Exercise: Please repeat the records exactly from their first line, finishing at the line containing "S.camera = cam_o" and including it.

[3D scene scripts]
----------------------------------------
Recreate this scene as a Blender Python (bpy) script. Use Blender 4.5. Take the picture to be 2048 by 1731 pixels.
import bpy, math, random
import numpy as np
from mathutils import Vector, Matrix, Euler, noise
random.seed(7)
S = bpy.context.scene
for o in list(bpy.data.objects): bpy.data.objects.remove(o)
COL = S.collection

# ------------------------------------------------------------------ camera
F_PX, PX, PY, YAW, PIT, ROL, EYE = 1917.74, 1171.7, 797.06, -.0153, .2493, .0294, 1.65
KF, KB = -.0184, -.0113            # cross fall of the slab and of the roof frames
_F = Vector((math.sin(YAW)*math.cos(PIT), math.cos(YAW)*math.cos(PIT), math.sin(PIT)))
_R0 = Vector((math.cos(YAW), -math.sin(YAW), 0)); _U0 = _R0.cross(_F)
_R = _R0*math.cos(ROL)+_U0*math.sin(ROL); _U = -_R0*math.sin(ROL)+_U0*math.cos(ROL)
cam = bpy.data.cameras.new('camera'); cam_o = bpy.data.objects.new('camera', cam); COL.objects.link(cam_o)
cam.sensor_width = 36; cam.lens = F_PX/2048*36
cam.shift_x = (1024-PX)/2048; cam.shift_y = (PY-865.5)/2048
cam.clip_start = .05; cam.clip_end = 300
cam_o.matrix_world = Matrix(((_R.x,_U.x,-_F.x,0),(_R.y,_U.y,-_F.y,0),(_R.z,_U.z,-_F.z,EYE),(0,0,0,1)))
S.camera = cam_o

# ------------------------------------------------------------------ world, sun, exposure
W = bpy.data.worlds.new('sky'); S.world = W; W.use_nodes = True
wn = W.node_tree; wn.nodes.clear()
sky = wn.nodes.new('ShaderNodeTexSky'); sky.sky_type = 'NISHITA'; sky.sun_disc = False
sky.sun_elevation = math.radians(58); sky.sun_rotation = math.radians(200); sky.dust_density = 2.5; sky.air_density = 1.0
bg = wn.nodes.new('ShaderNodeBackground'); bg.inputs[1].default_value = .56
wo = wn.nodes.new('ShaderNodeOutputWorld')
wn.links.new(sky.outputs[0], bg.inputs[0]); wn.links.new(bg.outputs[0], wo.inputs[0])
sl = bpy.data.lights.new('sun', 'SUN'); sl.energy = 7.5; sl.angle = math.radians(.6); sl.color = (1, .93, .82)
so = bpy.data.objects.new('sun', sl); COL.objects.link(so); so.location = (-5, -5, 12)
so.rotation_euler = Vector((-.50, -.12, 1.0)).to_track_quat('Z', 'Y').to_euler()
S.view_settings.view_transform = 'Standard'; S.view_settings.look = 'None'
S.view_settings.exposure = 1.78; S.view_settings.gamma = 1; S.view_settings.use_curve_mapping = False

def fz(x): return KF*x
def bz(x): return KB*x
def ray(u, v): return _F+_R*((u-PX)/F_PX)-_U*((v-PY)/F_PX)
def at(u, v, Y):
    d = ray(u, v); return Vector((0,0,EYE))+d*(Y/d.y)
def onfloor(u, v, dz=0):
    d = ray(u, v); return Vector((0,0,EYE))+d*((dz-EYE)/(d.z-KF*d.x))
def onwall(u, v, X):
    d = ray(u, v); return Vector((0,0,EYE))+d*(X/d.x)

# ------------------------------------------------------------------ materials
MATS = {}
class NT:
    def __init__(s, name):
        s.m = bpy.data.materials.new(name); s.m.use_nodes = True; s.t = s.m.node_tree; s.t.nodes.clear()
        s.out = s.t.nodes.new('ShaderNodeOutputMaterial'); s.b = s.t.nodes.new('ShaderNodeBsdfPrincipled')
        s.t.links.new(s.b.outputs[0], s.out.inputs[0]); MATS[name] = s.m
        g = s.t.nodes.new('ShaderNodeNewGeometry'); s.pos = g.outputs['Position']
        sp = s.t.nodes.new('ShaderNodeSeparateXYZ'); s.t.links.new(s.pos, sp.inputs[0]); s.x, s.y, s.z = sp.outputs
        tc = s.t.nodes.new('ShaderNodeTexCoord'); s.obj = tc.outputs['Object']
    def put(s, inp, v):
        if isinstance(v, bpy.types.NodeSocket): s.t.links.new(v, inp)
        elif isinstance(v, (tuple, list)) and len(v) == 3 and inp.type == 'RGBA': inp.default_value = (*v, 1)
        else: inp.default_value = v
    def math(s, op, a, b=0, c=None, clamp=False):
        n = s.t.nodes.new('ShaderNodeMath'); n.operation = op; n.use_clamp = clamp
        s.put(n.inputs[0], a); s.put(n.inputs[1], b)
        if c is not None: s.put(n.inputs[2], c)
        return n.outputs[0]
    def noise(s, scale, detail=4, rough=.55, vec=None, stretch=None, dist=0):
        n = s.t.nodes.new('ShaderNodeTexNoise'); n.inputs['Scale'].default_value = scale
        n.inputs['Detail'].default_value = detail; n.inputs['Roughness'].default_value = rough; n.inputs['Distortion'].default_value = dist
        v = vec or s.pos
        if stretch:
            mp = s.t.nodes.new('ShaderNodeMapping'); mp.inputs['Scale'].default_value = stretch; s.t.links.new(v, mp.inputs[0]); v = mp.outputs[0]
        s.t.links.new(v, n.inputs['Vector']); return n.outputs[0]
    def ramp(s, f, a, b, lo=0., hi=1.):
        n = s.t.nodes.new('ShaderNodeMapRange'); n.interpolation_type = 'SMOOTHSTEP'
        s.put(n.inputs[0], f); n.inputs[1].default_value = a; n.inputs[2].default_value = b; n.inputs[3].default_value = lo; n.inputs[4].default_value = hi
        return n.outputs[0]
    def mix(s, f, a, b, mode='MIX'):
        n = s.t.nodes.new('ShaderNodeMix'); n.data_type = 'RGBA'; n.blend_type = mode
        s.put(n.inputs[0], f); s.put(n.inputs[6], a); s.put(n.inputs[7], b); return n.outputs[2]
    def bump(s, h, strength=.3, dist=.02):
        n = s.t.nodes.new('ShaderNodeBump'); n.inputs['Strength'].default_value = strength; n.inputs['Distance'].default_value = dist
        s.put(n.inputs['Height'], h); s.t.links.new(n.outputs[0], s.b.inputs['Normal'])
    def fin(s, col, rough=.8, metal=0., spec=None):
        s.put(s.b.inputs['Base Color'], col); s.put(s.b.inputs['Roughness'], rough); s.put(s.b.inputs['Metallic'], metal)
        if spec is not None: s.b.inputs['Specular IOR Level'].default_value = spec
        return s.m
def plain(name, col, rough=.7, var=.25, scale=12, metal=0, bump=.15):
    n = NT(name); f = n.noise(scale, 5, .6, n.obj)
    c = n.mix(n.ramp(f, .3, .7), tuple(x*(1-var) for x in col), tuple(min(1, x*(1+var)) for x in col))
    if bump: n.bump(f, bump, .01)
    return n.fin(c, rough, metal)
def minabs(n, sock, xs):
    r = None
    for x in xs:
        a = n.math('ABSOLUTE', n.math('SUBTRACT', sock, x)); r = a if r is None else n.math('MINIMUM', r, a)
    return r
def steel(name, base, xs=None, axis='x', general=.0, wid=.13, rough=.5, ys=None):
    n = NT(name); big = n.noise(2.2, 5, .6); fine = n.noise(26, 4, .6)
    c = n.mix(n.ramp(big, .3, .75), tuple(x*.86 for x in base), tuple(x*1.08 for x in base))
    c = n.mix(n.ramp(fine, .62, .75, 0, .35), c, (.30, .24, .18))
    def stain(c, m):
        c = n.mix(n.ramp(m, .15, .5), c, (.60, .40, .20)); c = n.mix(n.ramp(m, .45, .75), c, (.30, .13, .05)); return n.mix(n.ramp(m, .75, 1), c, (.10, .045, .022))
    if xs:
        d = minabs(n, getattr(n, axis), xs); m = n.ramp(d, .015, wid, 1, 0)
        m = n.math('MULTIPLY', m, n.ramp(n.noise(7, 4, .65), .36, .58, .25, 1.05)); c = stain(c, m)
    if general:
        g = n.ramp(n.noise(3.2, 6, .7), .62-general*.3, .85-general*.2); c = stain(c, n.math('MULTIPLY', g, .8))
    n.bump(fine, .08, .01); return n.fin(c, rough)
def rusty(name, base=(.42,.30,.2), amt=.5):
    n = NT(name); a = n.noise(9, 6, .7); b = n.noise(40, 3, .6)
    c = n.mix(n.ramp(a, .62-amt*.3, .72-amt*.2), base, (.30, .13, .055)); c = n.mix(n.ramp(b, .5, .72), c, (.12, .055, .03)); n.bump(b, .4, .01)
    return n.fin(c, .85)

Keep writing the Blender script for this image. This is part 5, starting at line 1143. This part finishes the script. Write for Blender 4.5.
----------------------------------------
Response to the task:
Recreate this scene as a Blender Python (bpy) script. Use Blender 4.5. Take the picture to be 2048 by 1731 pixels.
import bpy, math, random
import numpy as np
from mathutils import Vector, Matrix, Euler, noise
random.seed(7)
S = bpy.context.scene
for o in list(bpy.data.objects): bpy.data.objects.remove(o)
COL = S.collection

# ------------------------------------------------------------------ camera
F_PX, PX, PY, YAW, PIT, ROL, EYE = 1917.74, 1171.7, 797.06, -.0153, .2493, .0294, 1.65
KF, KB = -.0184, -.0113            # cross fall of the slab and of the roof frames
_F = Vector((math.sin(YAW)*math.cos(PIT), math.cos(YAW)*math.cos(PIT), math.sin(PIT)))
_R0 = Vector((math.cos(YAW), -math.sin(YAW), 0)); _U0 = _R0.cross(_F)
_R = _R0*math.cos(ROL)+_U0*math.sin(ROL); _U = -_R0*math.sin(ROL)+_U0*math.cos(ROL)
cam = bpy.data.cameras.new('camera'); cam_o = bpy.data.objects.new('camera', cam); COL.objects.link(cam_o)
cam.sensor_width = 36; cam.lens = F_PX/2048*36
cam.shift_x = (1024-PX)/2048; cam.shift_y = (PY-865.5)/2048
cam.clip_start = .05; cam.clip_end = 300
cam_o.matrix_world = Matrix(((_R.x,_U.x,-_F.x,0),(_R.y,_U.y,-_F.y,0),(_R.z,_U.z,-_F.z,EYE),(0,0,0,1)))
S.camera = cam_o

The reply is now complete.